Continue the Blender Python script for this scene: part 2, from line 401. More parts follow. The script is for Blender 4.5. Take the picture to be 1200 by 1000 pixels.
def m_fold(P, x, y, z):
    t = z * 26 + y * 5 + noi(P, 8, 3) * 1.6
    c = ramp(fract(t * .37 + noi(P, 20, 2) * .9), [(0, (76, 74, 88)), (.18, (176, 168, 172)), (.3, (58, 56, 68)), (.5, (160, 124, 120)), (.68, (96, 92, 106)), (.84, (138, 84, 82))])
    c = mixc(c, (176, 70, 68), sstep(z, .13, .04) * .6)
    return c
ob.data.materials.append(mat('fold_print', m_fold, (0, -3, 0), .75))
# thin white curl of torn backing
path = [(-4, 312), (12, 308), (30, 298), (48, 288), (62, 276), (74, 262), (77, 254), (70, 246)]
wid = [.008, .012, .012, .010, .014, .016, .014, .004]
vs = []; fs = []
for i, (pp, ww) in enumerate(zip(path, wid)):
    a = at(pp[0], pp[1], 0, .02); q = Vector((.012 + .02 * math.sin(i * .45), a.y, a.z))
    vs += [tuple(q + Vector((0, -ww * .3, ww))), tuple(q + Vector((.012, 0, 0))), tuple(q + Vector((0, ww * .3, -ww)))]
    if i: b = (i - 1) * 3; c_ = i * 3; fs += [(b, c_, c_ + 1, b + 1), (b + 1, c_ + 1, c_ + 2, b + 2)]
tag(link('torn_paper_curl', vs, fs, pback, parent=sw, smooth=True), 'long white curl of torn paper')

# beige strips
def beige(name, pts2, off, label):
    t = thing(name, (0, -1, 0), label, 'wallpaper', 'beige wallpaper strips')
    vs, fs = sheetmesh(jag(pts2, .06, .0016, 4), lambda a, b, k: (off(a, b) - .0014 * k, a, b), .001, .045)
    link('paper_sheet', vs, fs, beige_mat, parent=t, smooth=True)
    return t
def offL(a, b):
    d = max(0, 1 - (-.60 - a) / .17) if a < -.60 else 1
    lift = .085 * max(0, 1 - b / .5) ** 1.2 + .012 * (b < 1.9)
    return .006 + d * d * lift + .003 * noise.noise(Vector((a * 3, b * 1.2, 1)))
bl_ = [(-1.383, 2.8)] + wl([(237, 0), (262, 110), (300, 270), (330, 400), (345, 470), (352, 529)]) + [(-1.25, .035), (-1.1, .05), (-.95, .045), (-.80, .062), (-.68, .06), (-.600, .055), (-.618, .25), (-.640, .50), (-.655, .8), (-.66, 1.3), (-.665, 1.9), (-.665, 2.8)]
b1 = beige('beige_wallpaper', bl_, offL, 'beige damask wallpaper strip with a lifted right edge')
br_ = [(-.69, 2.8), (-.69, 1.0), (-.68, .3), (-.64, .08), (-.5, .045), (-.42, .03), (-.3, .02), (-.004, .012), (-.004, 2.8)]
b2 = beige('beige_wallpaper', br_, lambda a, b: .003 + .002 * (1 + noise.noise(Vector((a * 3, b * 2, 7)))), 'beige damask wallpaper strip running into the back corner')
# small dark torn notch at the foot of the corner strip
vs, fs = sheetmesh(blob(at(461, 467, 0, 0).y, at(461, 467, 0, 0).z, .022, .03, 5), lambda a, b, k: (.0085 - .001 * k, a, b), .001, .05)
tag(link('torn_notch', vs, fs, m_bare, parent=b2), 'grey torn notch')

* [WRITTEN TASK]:
Give an exact copy of all the data shown above.

* [WRITTEN SOLUTION]:
Continue the Blender Python script for this scene: part 2, from line 401. More parts follow. The script is for Blender 4.5. Take the picture to be 1200 by 1000 pixels.
def m_fold(P, x, y, z):
    t = z * 26 + y * 5 + noi(P, 8, 3) * 1.6
    c = ramp(fract(t * .37 + noi(P, 20, 2) * .9), [(0, (76, 74, 88)), (.18, (176, 168, 172)), (.3, (58, 56, 68)), (.5, (160, 124, 120)), (.68, (96, 92, 106)), (.84, (138, 84, 82))])
    c = mixc(c, (176, 70, 68), sstep(z, .13, .04) * .6)
    return c
ob.data.materials.append(mat('fold_print', m_fold, (0, -3, 0), .75))
# thin white curl of torn backing
path = [(-4, 312), (12, 308), (30, 298), (48, 288), (62, 276), (74, 262), (77, 254), (70, 246)]
wid = [.008, .012, .012, .010, .014, .016, .014, .004]
vs = []; fs = []
for i, (pp, ww) in enumerate(zip(path, wid)):
    a = at(pp[0], pp[1], 0, .02); q = Vector((.012 + .02 * math.sin(i * .45), a.y, a.z))
    vs += [tuple(q + Vector((0, -ww * .3, ww))), tuple(q + Vector((.012, 0, 0))), tuple(q + Vector((0, ww * .3, -ww)))]
    if i: b = (i - 1) * 3; c_ = i * 3; fs += [(b, c_, c_ + 1, b + 1), (b + 1, c_ + 1, c_ + 2, b + 2)]
tag(link('torn_paper_curl', vs, fs, pback, parent=sw, smooth=True), 'long white curl of torn paper')

# beige strips
def beige(name, pts2, off, label):
    t = thing(name, (0, -1, 0), label, 'wallpaper', 'beige wallpaper strips')
    vs, fs = sheetmesh(jag(pts2, .06, .0016, 4), lambda a, b, k: (off(a, b) - .0014 * k, a, b), .001, .045)
    link('paper_sheet', vs, fs, beige_mat, parent=t, smooth=True)
    return t
def offL(a, b):
    d = max(0, 1 - (-.60 - a) / .17) if a < -.60 else 1
    lift = .085 * max(0, 1 - b / .5) ** 1.2 + .012 * (b < 1.9)
    return .006 + d * d * lift + .003 * noise.noise(Vector((a * 3, b * 1.2, 1)))
bl_ = [(-1.383, 2.8)] + wl([(237, 0), (262, 110), (300, 270), (330, 400), (345, 470), (352, 529)]) + [(-1.25, .035), (-1.1, .05), (-.95, .045), (-.80, .062), (-.68, .06), (-.600, .055), (-.618, .25), (-.640, .50), (-.655, .8), (-.66, 1.3), (-.665, 1.9), (-.665, 2.8)]
b1 = beige('beige_wallpaper', bl_, offL, 'beige damask wallpaper strip with a lifted right edge')
br_ = [(-.69, 2.8), (-.69, 1.0), (-.68, .3), (-.64, .08), (-.5, .045), (-.42, .03), (-.3, .02), (-.004, .012), (-.004, 2.8)]
b2 = beige('beige_wallpaper', br_, lambda a, b: .003 + .002 * (1 + noise.noise(Vector((a * 3, b * 2, 7)))), 'beige damask wallpaper strip running into the back corner')
# small dark torn notch at the foot of the corner strip
vs, fs = sheetmesh(blob(at(461, 467, 0, 0).y, at(461, 467, 0, 0).z, .022, .03, 5), lambda a, b, k: (.0085 - .001 * k, a, b), .001, .05)
tag(link('torn_notch', vs, fs, m_bare, parent=b2), 'grey torn notch')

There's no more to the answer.